Cuba exige a devolução desse pedaço de território ocupado pela base e que foi cedido "em arrendamento" aos Estados Unidos, depois da guerra hispano-americana. Nada faz pensar, porém, que seu outrora inimigo da Guerra Fria tenha intenções de devolvê-lo.

Embora tenha pressionado o Congresso americano, sem sucesso, pelo fim do embargo sobre a ilha e pelo fechamento do presídio de Guantánamo, Obama nunca teve em seus planos abrir mão de Guantánamo. Permanecem na base 91 detentos suspeitos de envolvimento nos atentados do 11 de Setembro.

Os "guantanameros" descrevem a área americana como se fosse um membro amputado. Diferentemente de outras cidades, não há bandeiras, nem outros símbolos americanos. Fazem apenas dois anos que os moradores locais passaram a poder ir até o mirante La Gobernadora.

De lá, é possível avistar os hangares do aeroporto militar, à esquerda da entrada da baía e, no extremo oposto, algumas instalações cercadas de árvores.

"O que queremos é que fechem a prisão e nos devolvam a base. Vamos confiar na boa vontade de Obama", comentou María, que trabalha em uma empresa elétrica local.

Últimos aposentados cubanos da base

Durante quase quatro décadas, o cubano Rodi Rodríguez, de 84 anos, exerceu várias funções na base americana. Hoje, ele faz parte do grupo de 50 aposentados desse território. Os dois últimos se aposentaram em 2013.

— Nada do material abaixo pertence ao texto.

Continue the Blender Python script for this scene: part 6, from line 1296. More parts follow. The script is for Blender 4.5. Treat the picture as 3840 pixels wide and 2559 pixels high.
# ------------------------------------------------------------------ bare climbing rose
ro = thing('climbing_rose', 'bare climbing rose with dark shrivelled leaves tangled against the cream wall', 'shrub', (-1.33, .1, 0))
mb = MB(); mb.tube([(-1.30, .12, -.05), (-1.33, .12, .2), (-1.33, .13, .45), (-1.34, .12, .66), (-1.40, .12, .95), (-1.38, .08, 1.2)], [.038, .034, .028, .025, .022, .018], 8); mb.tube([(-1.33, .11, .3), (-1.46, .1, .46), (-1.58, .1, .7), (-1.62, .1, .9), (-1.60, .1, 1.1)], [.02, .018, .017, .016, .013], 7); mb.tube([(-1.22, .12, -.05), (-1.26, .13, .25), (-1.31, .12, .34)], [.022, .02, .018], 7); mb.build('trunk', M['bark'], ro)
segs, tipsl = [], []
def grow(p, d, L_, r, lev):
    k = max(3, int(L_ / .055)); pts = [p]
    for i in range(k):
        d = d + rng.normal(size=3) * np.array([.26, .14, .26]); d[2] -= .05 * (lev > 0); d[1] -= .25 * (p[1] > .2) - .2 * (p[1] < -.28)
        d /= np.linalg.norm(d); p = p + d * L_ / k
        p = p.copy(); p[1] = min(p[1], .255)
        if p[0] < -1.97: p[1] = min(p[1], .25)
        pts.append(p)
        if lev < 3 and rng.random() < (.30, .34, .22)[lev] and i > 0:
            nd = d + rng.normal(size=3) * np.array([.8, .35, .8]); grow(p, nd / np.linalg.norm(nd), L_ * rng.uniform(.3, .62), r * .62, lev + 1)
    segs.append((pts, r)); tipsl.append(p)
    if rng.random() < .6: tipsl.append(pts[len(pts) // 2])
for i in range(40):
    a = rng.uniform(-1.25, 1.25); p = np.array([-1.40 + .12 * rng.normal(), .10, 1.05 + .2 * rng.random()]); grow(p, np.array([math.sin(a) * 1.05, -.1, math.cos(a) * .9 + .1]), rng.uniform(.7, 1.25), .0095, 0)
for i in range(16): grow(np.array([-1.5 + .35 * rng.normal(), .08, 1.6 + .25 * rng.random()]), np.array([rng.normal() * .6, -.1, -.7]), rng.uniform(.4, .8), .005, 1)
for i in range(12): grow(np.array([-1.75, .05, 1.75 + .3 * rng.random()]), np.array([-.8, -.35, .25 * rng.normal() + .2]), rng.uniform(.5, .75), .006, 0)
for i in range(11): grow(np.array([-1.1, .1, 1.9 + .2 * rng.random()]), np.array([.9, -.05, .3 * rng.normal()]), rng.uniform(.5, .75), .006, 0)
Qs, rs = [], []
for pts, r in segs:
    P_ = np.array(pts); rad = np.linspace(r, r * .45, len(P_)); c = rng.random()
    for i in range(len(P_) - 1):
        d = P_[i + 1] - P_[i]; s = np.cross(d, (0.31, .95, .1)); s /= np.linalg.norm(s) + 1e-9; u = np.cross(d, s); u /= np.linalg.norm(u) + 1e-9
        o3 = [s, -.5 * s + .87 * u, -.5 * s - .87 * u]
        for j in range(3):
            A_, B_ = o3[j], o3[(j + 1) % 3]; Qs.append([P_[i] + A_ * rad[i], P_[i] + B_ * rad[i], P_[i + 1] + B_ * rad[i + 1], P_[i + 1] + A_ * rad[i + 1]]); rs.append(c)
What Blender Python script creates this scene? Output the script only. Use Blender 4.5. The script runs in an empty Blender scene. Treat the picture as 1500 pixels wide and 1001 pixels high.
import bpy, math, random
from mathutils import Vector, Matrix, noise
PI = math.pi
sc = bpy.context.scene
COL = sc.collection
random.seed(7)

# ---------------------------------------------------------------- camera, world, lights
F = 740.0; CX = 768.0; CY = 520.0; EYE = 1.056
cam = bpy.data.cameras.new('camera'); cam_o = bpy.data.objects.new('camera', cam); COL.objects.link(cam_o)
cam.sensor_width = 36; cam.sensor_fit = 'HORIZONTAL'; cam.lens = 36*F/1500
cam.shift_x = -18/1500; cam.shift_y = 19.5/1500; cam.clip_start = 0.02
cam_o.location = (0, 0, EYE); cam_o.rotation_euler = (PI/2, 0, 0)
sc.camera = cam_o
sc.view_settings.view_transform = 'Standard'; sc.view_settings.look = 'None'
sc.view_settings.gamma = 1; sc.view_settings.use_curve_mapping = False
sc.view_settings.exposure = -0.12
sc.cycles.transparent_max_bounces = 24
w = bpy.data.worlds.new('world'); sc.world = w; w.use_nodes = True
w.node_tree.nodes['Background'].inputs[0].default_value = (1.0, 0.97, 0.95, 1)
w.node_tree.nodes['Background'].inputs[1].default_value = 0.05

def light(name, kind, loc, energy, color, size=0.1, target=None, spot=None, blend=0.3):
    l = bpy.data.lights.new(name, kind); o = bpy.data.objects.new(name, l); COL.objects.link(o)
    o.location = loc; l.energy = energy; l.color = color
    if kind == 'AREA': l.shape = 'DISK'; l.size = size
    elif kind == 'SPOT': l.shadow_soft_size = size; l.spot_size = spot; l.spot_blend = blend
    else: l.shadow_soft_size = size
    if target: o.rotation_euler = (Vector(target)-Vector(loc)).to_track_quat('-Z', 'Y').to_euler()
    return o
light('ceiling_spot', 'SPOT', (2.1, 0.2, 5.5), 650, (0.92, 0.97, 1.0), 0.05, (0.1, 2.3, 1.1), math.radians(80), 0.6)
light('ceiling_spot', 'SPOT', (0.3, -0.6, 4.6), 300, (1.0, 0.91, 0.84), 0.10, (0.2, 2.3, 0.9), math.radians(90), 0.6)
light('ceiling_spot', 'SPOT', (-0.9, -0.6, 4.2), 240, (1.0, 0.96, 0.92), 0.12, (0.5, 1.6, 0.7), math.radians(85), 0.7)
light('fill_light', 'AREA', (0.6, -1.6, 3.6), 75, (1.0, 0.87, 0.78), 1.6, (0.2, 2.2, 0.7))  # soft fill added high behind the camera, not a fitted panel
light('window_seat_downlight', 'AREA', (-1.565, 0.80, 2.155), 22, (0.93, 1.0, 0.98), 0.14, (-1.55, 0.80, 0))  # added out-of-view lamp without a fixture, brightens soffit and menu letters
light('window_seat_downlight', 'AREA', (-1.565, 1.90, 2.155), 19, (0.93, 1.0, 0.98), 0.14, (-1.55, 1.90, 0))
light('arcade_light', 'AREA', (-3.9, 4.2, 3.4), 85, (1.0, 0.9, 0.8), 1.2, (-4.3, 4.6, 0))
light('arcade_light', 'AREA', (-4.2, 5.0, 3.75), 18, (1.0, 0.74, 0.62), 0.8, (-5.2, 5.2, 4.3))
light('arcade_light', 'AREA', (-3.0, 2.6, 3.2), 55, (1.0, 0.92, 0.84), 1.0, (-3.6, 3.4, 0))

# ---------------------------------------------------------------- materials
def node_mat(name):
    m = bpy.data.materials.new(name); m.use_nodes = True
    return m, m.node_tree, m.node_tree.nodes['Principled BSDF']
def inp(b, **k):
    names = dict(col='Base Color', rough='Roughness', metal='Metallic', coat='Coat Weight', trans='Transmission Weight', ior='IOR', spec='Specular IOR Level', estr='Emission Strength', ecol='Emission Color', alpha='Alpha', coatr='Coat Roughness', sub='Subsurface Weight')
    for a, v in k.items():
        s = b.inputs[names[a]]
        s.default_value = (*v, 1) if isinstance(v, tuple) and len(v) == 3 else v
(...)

Todo mês, este homem chega até o último ponto do lado cubano na companhia de um oficial, de um intérprete (ainda que ele fale inglês) e de um pequeno grupo de militares. A alguns passos da linha fronteiriça está uma funcionária americana, que aguarda "o convite" verbal para passar para o território cubano.

Lá, ela lhe entrega um envelope com US$ 34 mil para serem depositados no banco de Guantánamo. "Me entregam o envelope em um pequeno escritório adornado com bandeiras dos dois países, e saio de lá com o envelope até o banco (cubano), em Guantánamo. O processo é fotografado", contou Rodríguez à AFP.

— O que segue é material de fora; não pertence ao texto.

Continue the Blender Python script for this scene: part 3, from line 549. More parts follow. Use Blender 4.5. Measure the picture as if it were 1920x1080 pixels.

O ex-funcionário lembra que sempre teve uma boa relação com seus chefes americanos, sobretudo, com os militares. "Nunca ofendi ninguém. Me dou bem até com os contrarrevolucionários" cubanos que trabalhavam na base e que, depois, migraram para os Estados Unidos, lembra ele. Rodríguez se declara, porém, um defensor da causa cubana pela devolução de Guantánamo.

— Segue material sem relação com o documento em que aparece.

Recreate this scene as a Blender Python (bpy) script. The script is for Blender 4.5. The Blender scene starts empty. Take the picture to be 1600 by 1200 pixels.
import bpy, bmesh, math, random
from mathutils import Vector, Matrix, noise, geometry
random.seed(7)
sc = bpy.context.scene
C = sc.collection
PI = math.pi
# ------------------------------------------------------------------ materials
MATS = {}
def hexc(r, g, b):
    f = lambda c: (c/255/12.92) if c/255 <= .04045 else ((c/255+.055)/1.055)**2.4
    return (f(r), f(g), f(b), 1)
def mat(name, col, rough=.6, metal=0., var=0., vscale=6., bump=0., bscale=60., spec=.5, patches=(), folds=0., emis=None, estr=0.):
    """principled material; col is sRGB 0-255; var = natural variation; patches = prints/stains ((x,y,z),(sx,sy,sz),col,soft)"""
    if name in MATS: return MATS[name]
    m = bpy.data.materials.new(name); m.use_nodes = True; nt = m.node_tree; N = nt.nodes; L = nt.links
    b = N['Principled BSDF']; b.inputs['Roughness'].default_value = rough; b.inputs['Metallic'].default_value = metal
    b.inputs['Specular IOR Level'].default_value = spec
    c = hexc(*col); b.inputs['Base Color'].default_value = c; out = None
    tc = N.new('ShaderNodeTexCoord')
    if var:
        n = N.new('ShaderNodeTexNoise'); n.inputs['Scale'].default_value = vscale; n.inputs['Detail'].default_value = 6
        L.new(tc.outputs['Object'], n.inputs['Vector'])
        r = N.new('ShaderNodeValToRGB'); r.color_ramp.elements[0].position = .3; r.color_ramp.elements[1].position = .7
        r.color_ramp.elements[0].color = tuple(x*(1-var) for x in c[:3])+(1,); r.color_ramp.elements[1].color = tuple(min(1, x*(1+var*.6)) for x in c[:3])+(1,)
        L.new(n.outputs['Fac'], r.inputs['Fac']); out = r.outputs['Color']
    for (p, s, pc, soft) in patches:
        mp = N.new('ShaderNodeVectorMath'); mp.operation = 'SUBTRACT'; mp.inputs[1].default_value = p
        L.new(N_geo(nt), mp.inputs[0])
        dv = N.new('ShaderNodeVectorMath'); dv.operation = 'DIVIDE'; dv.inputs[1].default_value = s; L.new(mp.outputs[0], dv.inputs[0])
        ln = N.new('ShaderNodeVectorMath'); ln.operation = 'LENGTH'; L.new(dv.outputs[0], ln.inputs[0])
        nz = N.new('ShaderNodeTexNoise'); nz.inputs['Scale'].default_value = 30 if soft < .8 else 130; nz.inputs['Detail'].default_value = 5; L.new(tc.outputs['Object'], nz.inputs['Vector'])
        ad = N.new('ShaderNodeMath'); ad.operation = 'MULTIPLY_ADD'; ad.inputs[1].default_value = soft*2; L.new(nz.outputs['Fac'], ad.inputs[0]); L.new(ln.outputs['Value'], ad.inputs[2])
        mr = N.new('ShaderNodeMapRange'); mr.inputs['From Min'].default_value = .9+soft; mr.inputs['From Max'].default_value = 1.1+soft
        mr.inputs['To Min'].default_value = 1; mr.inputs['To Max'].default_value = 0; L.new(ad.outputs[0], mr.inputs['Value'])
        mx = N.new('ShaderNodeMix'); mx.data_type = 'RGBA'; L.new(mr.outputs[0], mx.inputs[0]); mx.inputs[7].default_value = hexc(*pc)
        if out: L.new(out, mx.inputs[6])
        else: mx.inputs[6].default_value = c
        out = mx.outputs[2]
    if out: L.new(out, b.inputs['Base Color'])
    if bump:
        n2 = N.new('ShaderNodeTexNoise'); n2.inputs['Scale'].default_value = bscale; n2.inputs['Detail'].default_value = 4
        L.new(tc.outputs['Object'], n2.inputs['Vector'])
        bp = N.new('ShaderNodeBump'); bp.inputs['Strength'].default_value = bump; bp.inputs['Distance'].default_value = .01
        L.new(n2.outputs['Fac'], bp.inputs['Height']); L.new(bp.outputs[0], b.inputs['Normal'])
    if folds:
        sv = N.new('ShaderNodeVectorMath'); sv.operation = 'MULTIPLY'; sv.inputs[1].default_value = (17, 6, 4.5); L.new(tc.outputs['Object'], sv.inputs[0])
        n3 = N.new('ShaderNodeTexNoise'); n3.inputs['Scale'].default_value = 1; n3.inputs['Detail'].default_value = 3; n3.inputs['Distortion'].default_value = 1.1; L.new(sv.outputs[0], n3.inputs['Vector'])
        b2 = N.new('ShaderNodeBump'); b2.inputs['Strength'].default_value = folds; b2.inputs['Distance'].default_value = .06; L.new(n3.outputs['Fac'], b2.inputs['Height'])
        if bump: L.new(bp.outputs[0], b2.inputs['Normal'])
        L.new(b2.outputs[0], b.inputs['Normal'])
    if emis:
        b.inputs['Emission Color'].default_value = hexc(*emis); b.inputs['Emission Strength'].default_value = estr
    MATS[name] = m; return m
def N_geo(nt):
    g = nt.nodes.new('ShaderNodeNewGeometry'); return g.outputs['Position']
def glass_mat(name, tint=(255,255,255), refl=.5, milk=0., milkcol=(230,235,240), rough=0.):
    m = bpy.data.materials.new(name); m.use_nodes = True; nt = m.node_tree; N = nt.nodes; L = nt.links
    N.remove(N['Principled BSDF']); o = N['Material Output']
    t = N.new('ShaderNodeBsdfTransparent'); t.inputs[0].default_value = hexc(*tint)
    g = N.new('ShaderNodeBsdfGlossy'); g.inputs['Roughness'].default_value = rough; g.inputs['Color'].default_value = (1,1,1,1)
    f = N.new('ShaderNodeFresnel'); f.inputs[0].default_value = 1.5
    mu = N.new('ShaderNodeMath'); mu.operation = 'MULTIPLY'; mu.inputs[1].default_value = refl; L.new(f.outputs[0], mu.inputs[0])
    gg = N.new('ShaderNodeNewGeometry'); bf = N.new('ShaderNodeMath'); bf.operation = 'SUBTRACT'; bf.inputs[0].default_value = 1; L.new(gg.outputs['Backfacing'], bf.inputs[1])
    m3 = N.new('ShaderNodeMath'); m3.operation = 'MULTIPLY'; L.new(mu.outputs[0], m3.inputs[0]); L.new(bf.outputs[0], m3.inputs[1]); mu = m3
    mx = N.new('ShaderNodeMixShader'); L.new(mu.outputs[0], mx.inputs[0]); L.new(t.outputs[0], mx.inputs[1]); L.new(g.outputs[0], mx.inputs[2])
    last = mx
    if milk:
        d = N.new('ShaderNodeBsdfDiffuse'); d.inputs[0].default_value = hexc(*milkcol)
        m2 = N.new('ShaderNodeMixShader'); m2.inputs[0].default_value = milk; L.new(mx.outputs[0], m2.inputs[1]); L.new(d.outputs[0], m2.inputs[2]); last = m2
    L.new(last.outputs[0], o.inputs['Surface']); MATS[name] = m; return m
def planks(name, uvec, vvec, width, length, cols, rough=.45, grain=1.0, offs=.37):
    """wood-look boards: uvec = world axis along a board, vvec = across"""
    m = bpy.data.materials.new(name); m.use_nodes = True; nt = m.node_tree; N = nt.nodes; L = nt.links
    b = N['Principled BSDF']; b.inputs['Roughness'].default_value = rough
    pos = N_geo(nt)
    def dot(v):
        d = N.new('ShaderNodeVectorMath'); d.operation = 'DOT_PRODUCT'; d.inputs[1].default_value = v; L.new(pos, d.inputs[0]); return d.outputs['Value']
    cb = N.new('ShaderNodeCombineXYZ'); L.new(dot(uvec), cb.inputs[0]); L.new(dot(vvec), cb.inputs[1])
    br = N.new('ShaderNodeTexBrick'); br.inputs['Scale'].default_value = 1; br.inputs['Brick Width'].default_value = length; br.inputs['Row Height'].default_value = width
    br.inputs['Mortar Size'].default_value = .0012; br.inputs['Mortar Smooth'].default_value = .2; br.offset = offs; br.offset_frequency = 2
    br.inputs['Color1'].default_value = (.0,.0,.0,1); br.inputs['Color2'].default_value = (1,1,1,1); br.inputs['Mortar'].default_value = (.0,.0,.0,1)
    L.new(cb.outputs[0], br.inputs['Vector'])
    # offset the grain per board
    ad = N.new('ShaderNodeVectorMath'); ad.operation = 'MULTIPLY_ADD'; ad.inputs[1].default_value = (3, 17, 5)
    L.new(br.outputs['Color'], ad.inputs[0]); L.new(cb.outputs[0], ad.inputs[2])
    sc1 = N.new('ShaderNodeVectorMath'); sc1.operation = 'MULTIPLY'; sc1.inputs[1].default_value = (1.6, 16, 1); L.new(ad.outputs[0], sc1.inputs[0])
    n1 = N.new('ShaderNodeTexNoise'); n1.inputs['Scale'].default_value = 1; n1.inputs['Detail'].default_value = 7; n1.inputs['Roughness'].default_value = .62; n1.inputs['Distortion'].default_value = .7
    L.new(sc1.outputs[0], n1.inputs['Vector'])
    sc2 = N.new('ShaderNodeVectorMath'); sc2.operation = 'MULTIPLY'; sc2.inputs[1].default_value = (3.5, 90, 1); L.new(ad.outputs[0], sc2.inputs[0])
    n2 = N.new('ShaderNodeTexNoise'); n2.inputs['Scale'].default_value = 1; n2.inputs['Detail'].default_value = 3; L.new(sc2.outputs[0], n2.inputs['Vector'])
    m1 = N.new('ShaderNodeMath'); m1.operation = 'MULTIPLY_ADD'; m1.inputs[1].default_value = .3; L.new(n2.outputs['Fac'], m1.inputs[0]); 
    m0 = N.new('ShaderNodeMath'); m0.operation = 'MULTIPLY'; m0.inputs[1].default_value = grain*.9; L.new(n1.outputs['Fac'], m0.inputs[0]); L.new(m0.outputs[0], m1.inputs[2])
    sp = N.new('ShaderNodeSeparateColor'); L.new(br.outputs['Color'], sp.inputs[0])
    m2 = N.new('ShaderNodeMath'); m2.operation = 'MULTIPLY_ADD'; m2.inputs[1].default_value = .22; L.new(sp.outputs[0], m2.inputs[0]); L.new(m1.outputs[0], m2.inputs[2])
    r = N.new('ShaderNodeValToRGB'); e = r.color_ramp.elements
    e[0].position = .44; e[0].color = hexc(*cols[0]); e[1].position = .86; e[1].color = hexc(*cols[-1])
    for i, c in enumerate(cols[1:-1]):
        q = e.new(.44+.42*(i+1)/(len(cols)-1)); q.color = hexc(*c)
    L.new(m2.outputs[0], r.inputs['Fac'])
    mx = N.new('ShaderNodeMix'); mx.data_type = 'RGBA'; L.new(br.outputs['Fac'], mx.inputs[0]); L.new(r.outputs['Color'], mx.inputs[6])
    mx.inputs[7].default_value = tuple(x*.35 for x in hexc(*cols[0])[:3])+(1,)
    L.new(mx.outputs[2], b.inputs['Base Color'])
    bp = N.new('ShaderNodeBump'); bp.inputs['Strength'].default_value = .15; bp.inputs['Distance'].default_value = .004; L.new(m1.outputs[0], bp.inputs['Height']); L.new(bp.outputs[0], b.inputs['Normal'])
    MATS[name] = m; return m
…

"Como os americanos se sentiriam se nós puséssemos uma base naval na Baía de Houston? É assim que nos sentimos", alegou Rodríguez, que se aposentou em 1986 e recebe uma pensão de mais de US$ 1 mil - 100 vezes mais do que a média em Cuba.

Este senhor de voz grave, que já não fuma, nem bebe, lembra-se de que, com frequência, entrava e saía da base americana e que, muitas vezes, era chamado de "gusano" ("verme", termo usado para se referir aos contrarrevolucionários) pelos comunistas de Guantánamo.

Agora, sem a tensão de outros tempos, quando se ouviam sirenes advertindo para o risco de uma invasão americana que nunca se concretizou, Rodríguez espera sem grandes entusiasmos a visita de Obama a distante Havana. "Da visita espero muito pouco, enquanto o Congresso não aprovar o que ele propõe. Os presos da base naval ainda estão lá. Não conseguiu fechar a prisão", encerrou.